だが、彼等の予想に反して車は突然エアハイウェイに無動作に落とされた。
その際に、右後輪が破裂、ショーンは慌てて急ブレーキをかけ、車が停止すると同時に失神した。
彼等は急いで車から離れ、付近の物陰に身を潜めていたが、逃走する為にもタイヤを換えねばならず様子を見て15分ほどを要してタイヤ交換を行った。しかしながら、その間もUFOは周辺におり、
30分程度で何処へともなく消え去った。
一家は、そこから一番近い町であるマンドラビラに到着し、警察署へ急行し事情を説明した。

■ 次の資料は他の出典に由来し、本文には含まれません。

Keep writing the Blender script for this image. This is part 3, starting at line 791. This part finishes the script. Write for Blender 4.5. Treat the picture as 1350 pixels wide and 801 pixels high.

にわかには信じられない話ではあるが、警察側も一家のあまりの怯え方と、車に残された謎の物証を見て、真剣に取り合ってくれた。
車体の屋根部分には4か所のへこみがあり、やはり煤がかなりの量付着していた。
放射能の汚染は無く、母親が物体を触った手は火傷にはならなかったものの、7日後に赤く腫れ痛みがあったが、暫くすると治まった。
この事件は地元のニュースや新聞にも大々的に取り上げられ話題になった。
大抵この手の事件は割とスルーされる傾向が強いが、この事件がそうならなかったのは、多くの物的証拠と、後に別の目撃者がいたことにある。名乗り出て来ないが、接触したワゴンの運転手も公式の
場に現れれば3組の目撃者がいることになり、その正体はともかく事実の認定だけは間違いなくされるであろう事件である。